(DATA BLOCK):

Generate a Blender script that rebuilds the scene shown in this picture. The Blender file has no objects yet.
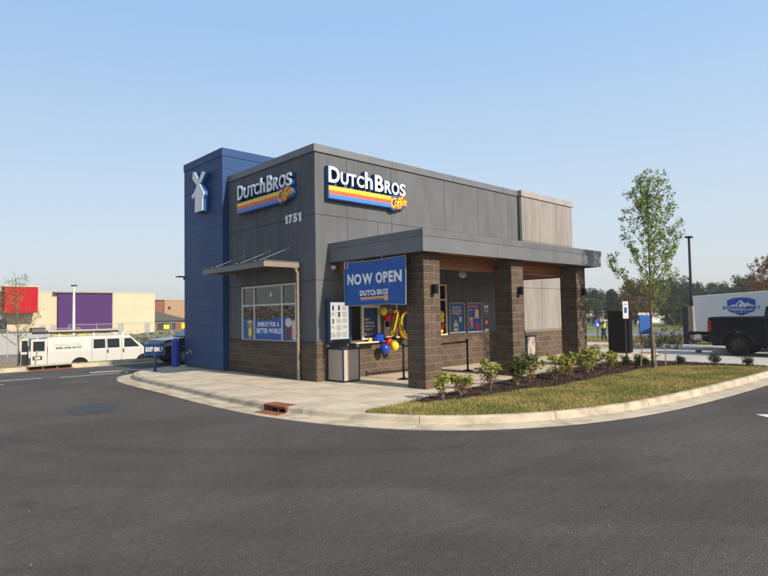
import bpy, bmesh, math, random
import numpy as np
from mathutils import Vector, Matrix
random.seed(7); np.random.seed(7)
C = bpy.context.scene.collection
S = bpy.context.scene
R = math.radians

# ------------------------------------------------------------------ camera
CAM = (-9.4452, -12.8313, 1.8566); YAW, PITCH, ROLL, F = 0.8169967, 0.0448246, -0.01763, 569.45
HAZE = .0006
LINE0, LINE1 = (-5.96, -9.11), (1.08, -10.34)
def cam_axes():
    f = np.array([math.cos(PITCH)*math.cos(YAW), math.cos(PITCH)*math.sin(YAW), math.sin(PITCH)])
    r = np.array([math.sin(YAW), -math.cos(YAW), 0.]); u = np.cross(r, f)
    c, s = math.cos(ROLL), math.sin(ROLL)
    return c*r+s*u, -s*r+c*u, f
AX = cam_axes()
cd = bpy.data.cameras.new('camera'); cam = bpy.data.objects.new('camera', cd); C.objects.link(cam)
cd.sensor_width = 36; cd.lens = F/768*36; cd.clip_start = .1; cd.clip_end = 5000
cam.matrix_world = Matrix(((AX[0][0], AX[1][0], -AX[2][0], CAM[0]), (AX[0][1], AX[1][1], -AX[2][1], CAM[1]),
                           (AX[0][2], AX[1][2], -AX[2][2], CAM[2]), (0, 0, 0, 1)))
S.camera = cam
S.render.resolution_x, S.render.resolution_y = 1024, 768
def at(px, py, dist, z=None):
    """point in the place seen at a photo pixel, at a horizontal distance (metres) from the camera"""
    d = AX[0]*(px-384)/F - AX[1]*(py-288)/F + AX[2]
    t = dist/math.hypot(d[0], d[1])
    p = np.array(CAM)+d*t
    return (p[0], p[1], p[2] if z is None else z)

# ------------------------------------------------------------------ world, sun, exposure
W = bpy.data.worlds.new('World'); S.world = W; W.use_nodes = True
nt = W.node_tree; nt.nodes.clear()
sky = nt.nodes.new('ShaderNodeTexSky'); sky.sky_type = 'NISHITA'; sky.sun_disc = False
LD = Vector((-.10, 1, -.60)).normalized()
sky.sun_elevation = math.asin(-LD.z); sky.sun_rotation = math.atan2(-LD.x, -LD.y)
sky.altitude = 100; sky.air_density = 1.0; sky.dust_density = 2.2; sky.ozone_density = 1.6
bg = nt.nodes.new('ShaderNodeBackground'); bg.inputs[1].default_value = .15
wo = nt.nodes.new('ShaderNodeOutputWorld')
# hazy morning veil over the clear-sky model: pale grey-blue, whiter towards the horizon all the way round
tcw = nt.nodes.new('ShaderNodeTexCoord'); sep = nt.nodes.new('ShaderNodeSeparateXYZ'); nt.links.new(tcw.outputs['Generated'], sep.inputs[0])
rmp = nt.nodes.new('ShaderNodeValToRGB'); e = rmp.color_ramp.elements
HZ = [(0.0, (.48, .495, .51)), (.06, (.50, .535, .565)), (.20, (.445, .545, .65)), (.46, (.285, .465, .71)), (.7, (.34, .47, .64)), (1.0, (.40, .47, .56))]
e[0].position = 0; e[0].color = (*HZ[0][1], 1); e[1].position = 1; e[1].color = (*HZ[-1][1], 1)
for pz, cz in HZ[1:-1]: q_ = e.new(pz); q_.color = (*cz, 1)
nt.links.new(sep.outputs[2], rmp.inputs[0])
sc_ = nt.nodes.new('ShaderNodeVectorMath'); sc_.operation = 'SCALE'; sc_.inputs['Scale'].default_value = 3.8; nt.links.new(rmp.outputs[0], sc_.inputs[0])
mrw = nt.nodes.new('ShaderNodeMapRange'); mrw.inputs[1].default_value = -1; mrw.inputs[3].default_value = 3.3; mrw.inputs[4].default_value = 4.5
nt.links.new(sep.outputs[0], mrw.inputs[0]); nt.links.new(mrw.outputs[0], sc_.inputs['Scale'])
mxw = nt.nodes.new('ShaderNodeMix'); mxw.data_type = 'RGBA'; mxw.inputs[0].default_value = .86
nt.links.new(sky.outputs[0], mxw.inputs[6]); nt.links.new(sc_.outputs[0], mxw.inputs[7])
nt.links.new(mxw.outputs[2], bg.inputs[0]); nt.links.new(bg.outputs[0], wo.inputs[0])
sl = bpy.data.lights.new('sun', 'SUN'); sl.energy = 3.2; sl.angle = R(1.0); sl.color = (1, .88, .72)
so = bpy.data.objects.new('sun', sl); C.objects.link(so); so.location = (5, -30, 20)
so.rotation_euler = LD.to_track_quat('-Z', 'Y').to_euler()
S.view_settings.view_transform = 'Standard'; S.view_settings.look = 'None'
S.view_settings.exposure = .95; S.view_settings.gamma = 1

# ------------------------------------------------------------------ materials
M = {}
def mat(name, col, col2=None, rough=.8, metal=0, scale=4., stretch=(1, 1, 1), detail=4, bump=0, bscale=60, rnd=0, spec=.5, emit=None,
        speck=0, sscale=120, trans=0, contrast=(.35, .65), attr=None, sub=0):
    m = bpy.data.materials.new(name); m.use_nodes = True; n = m.node_tree.nodes; l = m.node_tree.links
    b = n['Principled BSDF']; b.inputs['Roughness'].default_value = rough; b.inputs['Metallic'].default_value = metal
    b.inputs['Specular IOR Level'].default_value = spec
    tc = n.new('ShaderNodeTexCoord'); mp = n.new('ShaderNodeMapping'); mp.inputs['Scale'].default_value = stretch
    l.new(tc.outputs['Object'], mp.inputs[0])
    def rgb(c): return (c[0], c[1], c[2], 1)
    out = None
    if col2:
        nz = n.new('ShaderNodeTexNoise'); nz.inputs['Scale'].default_value = scale; nz.inputs['Detail'].default_value = detail
        l.new(mp.outputs[0], nz.inputs[0])
        mr = n.new('ShaderNodeMapRange'); mr.inputs[1].default_value, mr.inputs[2].default_value = contrast
        l.new(nz.outputs[0], mr.inputs[0])
        mx = n.new('ShaderNodeMix'); mx.data_type = 'RGBA'; mx.inputs[6].default_value = rgb(col); mx.inputs[7].default_value = rgb(col2)
        l.new(mr.outputs[0], mx.inputs[0]); out = mx.outputs[2]
    else:
        r = n.new('ShaderNodeRGB'); r.outputs[0].default_value = rgb(col); out = r.outputs[0]
    def mul(fac_socket, lo, hi, src):
        mr = n.new('ShaderNodeMapRange'); mr.inputs[3].default_value = lo; mr.inputs[4].default_value = hi
        l.new(fac_socket, mr.inputs[0])
        vm = n.new('ShaderNodeVectorMath'); vm.operation = 'SCALE'; l.new(src, vm.inputs[0]); l.new(mr.outputs[0], vm.inputs['Scale'])
        return vm.outputs[0]
    if speck:
        n2 = n.new('ShaderNodeTexNoise'); n2.inputs['Scale'].default_value = sscale; n2.inputs['Detail'].default_value = 2
        l.new(tc.outputs['Object'], n2.inputs[0]); out = mul(n2.outputs[0], 1-speck, 1+speck, out)
    if rnd:
        oi = n.new('ShaderNodeObjectInfo'); out = mul(oi.outputs['Random'], 1-rnd, 1+rnd, out)
    if attr:
        a = n.new('ShaderNodeAttribute'); a.attribute_name = attr; out = mul(a.outputs['Fac'], 1-.4, 1+.4, out)
    l.new(out, b.inputs['Base Color'])
    if bump:
        n3 = n.new('ShaderNodeTexNoise'); n3.inputs['Scale'].default_value = bscale; n3.inputs['Detail'].default_value = 3
        l.new(tc.outputs['Object'], n3.inputs[0])
        bp = n.new('ShaderNodeBump'); bp.inputs['Strength'].default_value = bump; bp.inputs['Distance'].default_value = .02
        l.new(n3.outputs[0], bp.inputs['Height']); l.new(bp.outputs[0], b.inputs['Normal'])
    if trans: b.inputs['Transmission Weight'].default_value = trans
    if emit: b.inputs['Emission Color'].default_value = rgb(emit[:3]); b.inputs['Emission Strength'].default_value = emit[3]
    M[name] = m; return m

def leafmat(name, col, col2, rough=.55):
    m = mat(name, col, col2, rough=rough, scale=1.5, attr='tint', spec=.3)
    n = m.node_tree.nodes; l = m.node_tree.links; b = n['Principled BSDF']
    tr = n.new('ShaderNodeBsdfTranslucent'); mx = n.new('ShaderNodeMixShader'); mx.inputs[0].default_value = .3
    src = b.inputs['Base Color'].links[0].from_socket; l.new(src, tr.inputs[0])
    l.new(b.outputs[0], mx.inputs[1]); l.new(tr.outputs[0], mx.inputs[2]); l.new(mx.outputs[0], n['Material Output'].inputs[0])
    return m

mat('stucco', (.128, .135, .145), (.100, .107, .117), rough=.9, scale=1.6, stretch=(1.6, 1.6, .35), detail=6, bump=.25, bscale=35, speck=.12, sscale=50, rnd=.03, spec=.25)
mat('tan_stucco', (.27, .252, .236), (.21, .197, .186), rough=.9, scale=1.6, stretch=(1.6, 1.6, .35), detail=6, bump=.25, bscale=35, speck=.1, sscale=50, rnd=.03, spec=.25)
mat('coping', (.165, .172, .185), (.14, .147, .158), rough=.45, metal=.25, scale=2)
mat('tan_coping', (.32, .30, .28), (.27, .25, .235), rough=.5, scale=2)
mat('blue_clad', (.008, .055, .178), (.006, .045, .150), rough=.5, metal=.0, spec=.3, scale=.8, rnd=.06)
mat('block', (.135, .096, .068), (.068, .050, .037), rough=.95, scale=26, detail=6, bump=.6, bscale=70, rnd=.2, spec=.2, speck=.35, sscale=140)
mat('mortar', (.24, .215, .185), (.19, .17, .15), rough=.95, scale=10)
mat('wood', (.46, .165, .04), (.22, .075, .02), rough=.5, scale=6, stretch=(.7, 3, 12), detail=6, rnd=.2)
mat('cream', (.70, .62, .48), rough=.5)
mat('frame', (.62, .60, .54), rough=.45)
mat('tan_metal', (.235, .195, .155), (.20, .165, .13), rough=.5, metal=.1)
mat('navy', (.010, .034, .105), rough=.45)
mat('navy_frame', (.006, .016, .055), rough=.4)
mat('sign_blue', (.004, .07, .25), rough=.4)
mat('sign_white', (.85, .86, .86), rough=.4)
mat('yellow', (.95, .62, .02), rough=.45)
mat('orange', (.85, .12, .03), rough=.45)
mat('stripe_blue', (.05, .19, .68), rough=.45)
mat('red', (.62, .015, .02), rough=.4)
mat('banner', (.006, .10, .42), (.005, .085, .36), rough=.55, scale=3)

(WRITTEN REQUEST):
Transcribe exactly, with no pictures, the lines running from the first line of the material through the line holding "R = math.radians".

(SOLVED PROBLEM):
Generate a Blender script that rebuilds the scene shown in this picture. The Blender file has no objects yet.
import bpy, bmesh, math, random
import numpy as np
from mathutils import Vector, Matrix
random.seed(7); np.random.seed(7)
C = bpy.context.scene.collection
S = bpy.context.scene
R = math.radians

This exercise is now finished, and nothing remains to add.